Some Liberals seem to forget that a substantial majority of journalists vote for the Labor Party or the Greens and there are few soft interviews available to them on the electronic media or in newspapers.

Yet last month the Opposition Leader, Malcolm Turnbull, chose the Radio National Breakfast program to send a message to his parliamentary colleagues that he was not prepared to lead a party which has nothing to say on climate change.

There would have been no problem if Turnbull had delivered such a message in the Liberal party room in Canberra. However, by issuing this missive on radio, in the presence of a television camera, he made public what should have been private.

If the Opposition Leader receives a reasonable compromise from Labor on the Carbon Pollution Reduction Scheme this week, and cannot get this deal through his party room, the Breakfast clip will be used widely to demonstrate he was rolled.

Earlier this month, a number of Liberals decided to go on Four Corners to express their doubts about the Coalition allowing Kevin Rudd’s scheme to pass through the Senate. The group included two frontbenchers – Opposition Senate leader Nick Minchin and Tony Abbott – and backbenchers Cory Bernardi, Julian McGauran, Dennis Jensen and Mathias Cormann.

Barnaby Joyce, who leads the National Party in the Senate, indicated his opposition to the scheme. However, the Liberal frontbenchers Ian Macfarlane and Christopher Pyne defended Turnbull’s position. It was as if the Coalition had decided to film their internal arguments and place the product on the Liberal Party’s website.

Among the developed nations, the Australian economy most resembles that of Canada and the United States. The politically conservative government in Canada has indicated it will not take a firm proposal on the reduction of carbon emissions to the conference in Copenhagen in two weeks’ time. The left-liberal administration in the US, likewise, has not reached a position. President Barack Obama has indicated he may formalise a policy before Copenhagen, but there is no possibility of this being sanctioned by Congress any time soon. It is possible there will be no final vote on the Waxman-Markey legislation for a year.

In such a situation, it would have made sense for the Coalition to leave the running on an emissions trading scheme to Kevin Rudd, Penny Wong and their colleagues. However, Turnbull has always been committed to an emissions trading scheme along the lines he developed when environment minister in the final year of John Howard’s government.

Life in opposition was always going to be difficult for the Coalition. The problem has been exacerbated by Turnbull’s insistence that the Liberals have a firm stance on carbon reduction. The division in the Liberal Party on the Carbon Pollution Reduction Scheme – and the strident opposition to the concept from many Nationals – has opened up a discussion on the heart and soul of the Liberal Party. Abbott’s book Battlelines was released in July, Turnbull delivered the Sir Robert Menzies Lecture in October and George Brandis gave the Alfred Deakin Lecture the same month.

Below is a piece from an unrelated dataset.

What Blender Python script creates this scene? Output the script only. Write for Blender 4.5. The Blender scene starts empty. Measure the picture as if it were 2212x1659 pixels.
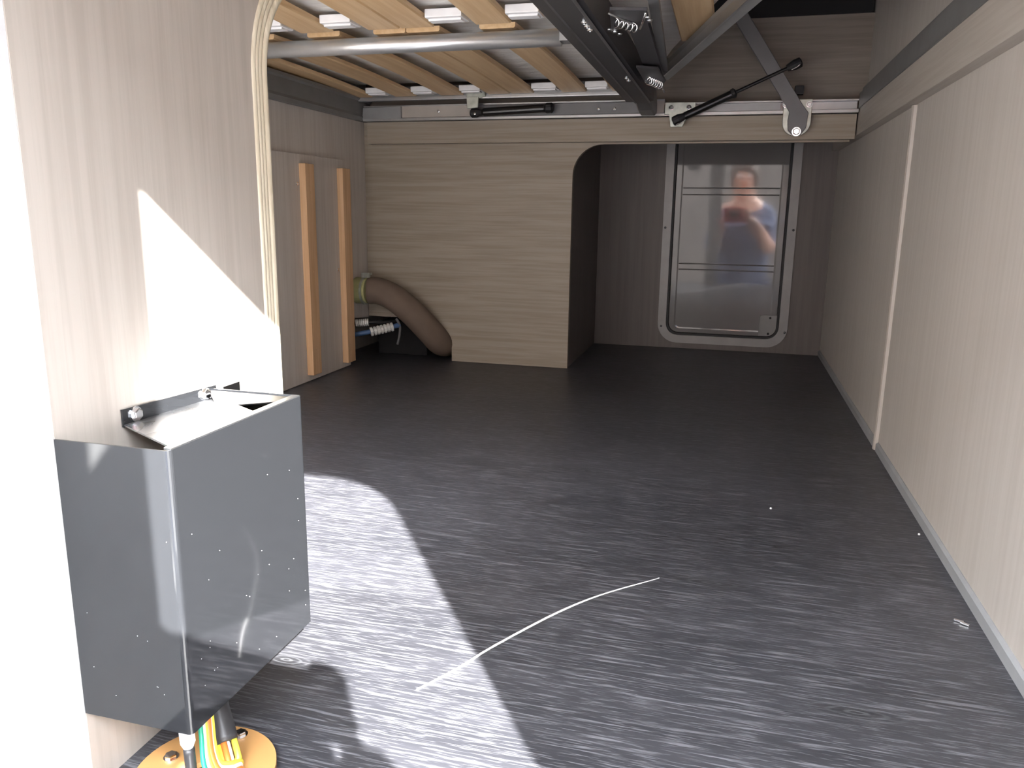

All three identified themselves with the Menzies tradition. But the sharpest contrast was between Abbott and Minchin. Abbott supports the stand adopted by Howard. He sees the Liberal Party as embodying both liberal and conservative traditions. Not so Brandis, who maintains that “one of the keys to grasping the Menzian conception of liberalism is that he did not view the Liberal Party as a conservative party”. According to Brandis, Menzies “stood for freedom”. It’s as simple as that.

But is it? Those contemporary Liberals who see Menzies as embodying the principles of liberalism and freedom – and nothing else – overlook the fact this is not how he was viewed when prime minister. The Menzies government sought to ban the Communist Party, committed Australian forces to Korea and Vietnam, introduced conscription for military service overseas and upgraded the national security provisions in the Crimes Act. None of this is mentioned in Brandis’s speech, largely devoid of empirical data. A similar absence of evidence can be found in current assessments of the Liberal Party. On the ABC’s News Breakfast program yesterday, the Monash University academic Waleed Aly depicted Minchin as “very close to John Howard” and maintained “he was one of the few people in the Liberal Party who actually was prepared to approach John Howard and suggest that he step aside for the good of the party”. In fact, the relationship between Howard and Minchin in the years leading to the 2007 election was less than cordial and Minchin never spoke directly to Howard about the leadership issue.

The problem for the Liberals is not that Turnbull and Minchin disagree on carbon reduction but that their debate is being conducted in public as part of a discussion about what the Liberal Party really stands for. It’s possible this debate will continue into next year. But it’s also possible the absence of a consensus at Copenhagen will put the focus back on the Rudd Government. The challenge for the Liberals is to remember they are in opposition and to understand downloading to the media is usually ill-advised.